Well, and so back to the American intervention there, I have trouble seeing a way for this to end, pretty much ever at this point, if, you know, just protecting the civilians, Libya-style R2P, whatever amounts to the cost of Spelly, to go back and intervene over there.
As long as there are jihadists of any kind in the Sunni triangle, they will be going after, you know, either Shia or Christians or Yazidis or Kurds or somebody, and when the marines and the army were there, Doug, all they did was make more and more of these guys, and eventually, as we just talked about, had to compromise with them, basically, rather than defeat them.
So, obviously, air power sure as hell isn't going to annihilate them, might drive them back underground, possibly, but it seems like even if you sent the marines, you know, all of them, you still, you could turn them back into an IED insurgency, but you could not eradicate the problem.
The only people who could eradicate it are the locals, and so then they need to be in a state of peace to not need warriors anymore.
No, that's right.
I mean, ultimately, this is a political issue, you know, within the Sunni territories and with Baghdad.
We can't solve that.
But the Americans are just going to keep escalating, right?
Because they don't have any other thing to do except keep escalating.
Well, we tried bombing them with drones.
That wasn't enough.
Call out the B-52s.
That wasn't enough.
Call out the marines.
If Obama won't do it, Hillary or Jeb will.
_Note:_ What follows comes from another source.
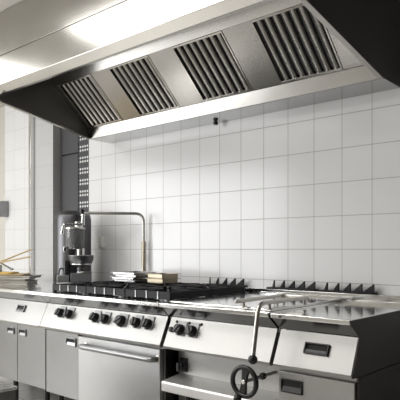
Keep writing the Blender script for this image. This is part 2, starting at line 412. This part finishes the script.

Now, that's the problem, is that if what you manage to do, you know, you say you want to start small and it doesn't work, then you've committed yourself, and we will hear all of the arguments about, oh, my, you know, we're committed, credibility, I mean, all those kind of things, which, of course, means the pressure will be on to do more, do more, and do more.
You know, once they're in, I don't see how they get out, because to, you know, get out without winning, whatever that is, means they failed, and they don't want to do that.
They don't want the Republicans running against them on that.
Right.
Yeah, exactly.
It's not what all this boils down to.
It's just domestic politics, too.
All right.
I've already kept you over time.
Thanks so much, Doug.
I appreciate it.
Hey, happy to be on.
Take care now.
Keep writing great stuff.
That's the great Doug Bandow, everybody.
He's at CATO and at Forbes online, holding down the anti-interventionist platform for you there.